RAW DATA »

'''

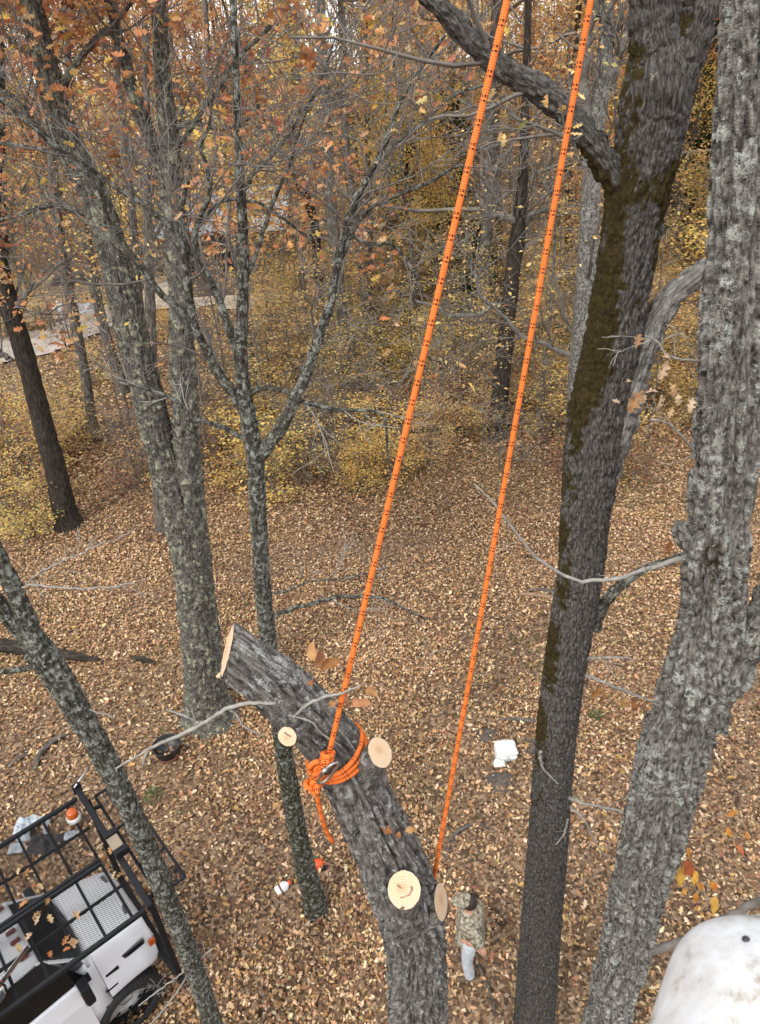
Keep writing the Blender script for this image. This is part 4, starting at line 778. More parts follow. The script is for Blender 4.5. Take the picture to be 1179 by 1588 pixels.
def place(kind, x, y, sc, rz, name, label, cat, group, names=('trunk', 'twigs', 'foliage'), sz=None):
    t = thing(name, label, cat, (x, y, float(gz(x, y))), group, (0, 0, rz)); t.scale = (sc, sc, sc*(sz or 1))
    for nm, me in zip(names, kind):
        if me is None: continue
        o = link(nm, me, t)
        if nm != 'trunk': o['kind'] = 'stuff'
    return t
spots = []
def where(x, y, near):
    v = np.array([x, y, 0])-CC; px_ = 589.5+FP*(v@CR)/(v@CF)
    for lim, ph in ((-1e9, ''), (235, 'left of the two trunked oak'), (400, 'behind the slim forked tree'), (620, 'left of the left orange rope'), (790, 'between the orange ropes'), (925, 'behind the forked dark trunk'), (1e9, 'behind the pale furrowed trunk')):
        if px_ < lim: break
    return (('nearest edge of the wood ' if y < 19.5 else 'inside the wood ' if y < 26 else 'deep in the wood ') if near else ('near ' if y < 32 else 'far ' if y < 48 else 'farthest '))+'|'+ph
def free(x, y, dmin):
    if any((x-a)**2+(y-b)**2 < dmin*dmin for a, b in spots): return False
    return True
def house_clear(x, y):
    # keep the sight line to the two far houses and the drive fairly open
    u = x/y
    if y < 34 and -0.62 < u < -0.13: return y < 27 and u > -0.22
    return True
n = 0
while n < 86:
    y = 21+44*rf.random()**.9; x = (rf.random()*2-1)*(0.66*(y*.85+5)+1)
    if y < 25 and abs(x) < 3 and rf.random() < .7: continue
    if not free(x, y, 2.0) or not house_clear(x, y): continue
    u = x/y; k = rf.choice(5, p=[.36, .08, .32, .05, .19] if u > -.22 else [.26, .42, .16, .06, .10])
    spots.append((x, y)); m_, lb = KINDS[k]
    place(m_, x, y, .85+.4*rf.random(), rf.random()*6.28, ['gold_tree', 'rust_oak', 'yellow_tree', 'bare_tree', 'small_yellow_tree'][k], (lambda w_: w_[0]+lb.replace(' in the wood behind the clearing', '').replace(' under the taller trees of the wood', '')+' of the wood '+w_[1])(where(x, y, False).split('|')), 'tree', ['gold leaved trees of the wood', 'rust leaved oaks of the wood', 'yellow leaved trees of the wood', 'nearly bare trees of the wood', 'small yellow trees of the wood'][k]); n += 1

# saplings and brush at the edge of the wood
def sapling_kind(seed, H, pal, nleaf, lsize, stems=3, lev=2, flat=True):
    q = np.random.default_rng(seed); out, tips = [], []
    for s in range(stems):
        an = q.random()*6.28; L = H*(.6+.4*q.random()); k = np.linspace(0, 1, 7); le = .12+.25*q.random()
        pts = np.stack([np.cos(an)*le*L*k**1.3+.1*q.normal(0, 1), np.sin(an)*le*L*k**1.3+.1*q.normal(0, 1), L*k-.05], 1)+np.column_stack([q.normal(0, .03, (7, 2)), np.zeros(7)]); rr = np.linspace(.018, .005, 7)*H/2.4; out.append((pts, rr))
        for _ in range(9):
            i = 1+int(q.random()*5); a2 = q.random()*6.28; el = -.05+.5*q.random()
            grow(q, pts[i], [math.cos(a2)*math.cos(el), math.sin(a2)*math.cos(el), math.sin(el)], H*(.2+.2*q.random()), .007*H/2.4, lev-1, out, tips, .02, .25, (3, 5), .55, .003)
    a = Acc(); sticks(a, out, 3); V, Q, T, _ = a.get(); st = raw('stem', V, Q, T, M['twig_far']); lv = None
    if nleaf:
        p = tip_points(tips, nleaf, q, np.array([.13, .13, .03])); V, T, c = leaves(p, lsize, q, pal, .55, 0, .62); lv = raw('foliage', V, None, T, M['leaf_tree'], smooth=False, attrs=dict(col=c))
    return (st, lv)
SK = [(sapling_kind(301, 2.2, PAL_YELLOW, 1150, (.045, .09)), 'yellow leaved sapling at the edge of the wood'), (sapling_kind(302, 3.4, PAL_YELLOW, 1500, (.045, .09), 3), 'tall yellow leaved sapling at the edge of the wood'),
      (sapling_kind(303, 2.6, PAL_GOLD, 850, (.045, .09)), 'golden brown sapling at the edge of the wood'), (sapling_kind(304, 3.0, PAL_GOLD, 0, (.04, .08), 4, 3), 'bare twiggy sapling at the edge of the wood'), (sapling_kind(305, 4.6, PAL_GOLD, 1900, (.05, .1), 2), 'slender golden sapling among the trunks of the wood'), (sapling_kind(306, 1.6, PAL_PINK, 300, (.05, .09)), 'pinkish red low shrub at the edge of the wood')]
SN = ['yellow_sapling', 'tall_yellow_sapling', 'golden_sapling', 'bare_sapling', 'slender_sapling', 'pink_shrub']
n = 0; cnt = [0]*6
while n < 290:
    y = 16.3+24*rf.random()**1.25; x = (rf.random()*2-1)*(0.6*(y*.85+5)+.5); u = x/y
    yel = vn(np.array([x*.22]), np.array([y*.22]), np.array([.5]), 91)[0]
    if u < -.28 and y < 24 and rf.random() < .6: continue
    if -0.7 < u < -.14 and y > 23 and rf.random() < .9: continue
    pr_ = np.array([.32, .22, .20, .12, .12, .02]) if yel > .42 else np.array([.16, .1, .34, .22, .12, .06]); k = rf.choice(6, p=pr_/pr_.sum())
    if y < 18.5 and k in (1, 4): continue
    m_, lb = SK[k]; cnt[k] += 1
    place(m_, x, y, .7+.6*rf.random(), rf.random()*6.28, SN[k], (lambda w_: lb.replace(' at the edge of the wood', '').replace(' among the trunks of the wood', '')+', '+w_[0]+w_[1])(where(x, y, True).split('|')), 'shrub' if k == 5 else 'sapling', ['yellow saplings of the undergrowth', 'tall yellow saplings of the undergrowth', 'golden saplings of the undergrowth', 'bare saplings of the undergrowth', 'slender saplings among the trunks', 'pink shrubs of the undergrowth'][k], ('stem', 'foliage')); n += 1
def pole_kind(seed, H, nleaf):
    q = np.random.default_rng(seed); k = np.linspace(0, 1, 9); pts = np.stack([np.cumsum(q.normal(0, .06*H/9, 9)), np.cumsum(q.normal(0, .06*H/9, 9)), k*H-.1], 1); pts[0, :2] = 0
    V, Q, T = tube(catmull(pts, 20), np.linspace(.034, .008, 20)*H/6, 6); st = raw('trunk', V, Q, T, M['bark_far'], attrs=dict(bc=V, h=np.full(len(V), .6), moss=np.zeros(len(V)))); out, tips = [], []
    for _ in range(16):
        i = 2+int(q.random()*6); a2 = q.random()*6.28; el = .1+.5*q.random(); grow(q, pts[i], [math.cos(a2)*math.cos(el), math.sin(a2)*math.cos(el), math.sin(el)], H*(.10+.12*q.random()), .009*H/6, 1, out, tips, .05, .25, (3, 4), .55, .004)
    a = Acc(); sticks(a, out, 3); V, Q, T, _ = a.get(); tw = raw('twigs', V, Q, T, M['twig_far']); p = tip_points(tips, nleaf, q, np.array([.12, .12, .04])); V, T, c = leaves(p, (.05, .1), q, PAL_GOLD, .6, 0, .6)
    return st, tw, raw('foliage', V, None, T, M['leaf_tree'], smooth=False, attrs=dict(col=c))
PK = [pole_kind(331, 5.5, 420), pole_kind(332, 7.5, 650), pole_kind(333, 4.5, 260)]; n = 0
while n < 95:
    y = 17.2+22*rf.random()**1.1; x = (rf.random()*2-1)*(0.6*(y*.85+5)+.5); u = x/y
    if -0.62 < u < -.13 and y > 22 and rf.random() < .8: continue
    if u < -.3 and rf.random() < .4: continue
    w_ = where(x, y, True).split('|'); k = rf.integers(0, 3)
    place(PK[k], x, y, .8+.45*rf.random(), rf.random()*6.28, 'pole_sapling', ('medium', 'tall', 'short')[k]+' thin pole sapling, '+w_[0]+w_[1], 'sapling', 'thin pole saplings of the wood'); n += 1
# a few that stand apart
def lone(px_, py_, k, sc, name, label, cat='shrub'):
    g = G(px_, py_); place(SK[k][0], g[0], g[1], sc, px_*.1, name, label, cat, None, ('stem', 'foliage'))
lone(45, 840, 0, .9, 'yellow_shrub', 'yellow green shrub alone at the left picture edge below the dark leaning trunk')
lone(10, 800, 1, .8, 'yellow_bush', 'taller yellow green bush by the left picture edge', 'bush')
lone(985, 745, 5, 1.0, 'pink_sapling', 'low pink leaved shrub between the forked tree and the furrowed trunk')
lone(888, 730, 5, 1.1, 'red_shrub', 'red leaved shrub at the foot of the half hidden grey trunk')
lone(30, 735, 5, 1.9, 'red_maple_sapling', 'bright red leaved young maple at the left picture edge', 'sapling')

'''

EXERCISE DIRECTIONS » Find each line holding the word "picture" and copy it.

SOLUTION FOR THIS PROBLEM »
Keep writing the Blender script for this image. This is part 4, starting at line 778. More parts follow. The script is for Blender 4.5. Take the picture to be 1179 by 1588 pixels.
lone(45, 840, 0, .9, 'yellow_shrub', 'yellow green shrub alone at the left picture edge below the dark leaning trunk')
lone(10, 800, 1, .8, 'yellow_bush', 'taller yellow green bush by the left picture edge', 'bush')
lone(30, 735, 5, 1.9, 'red_maple_sapling', 'bright red leaved young maple at the left picture edge', 'sapling')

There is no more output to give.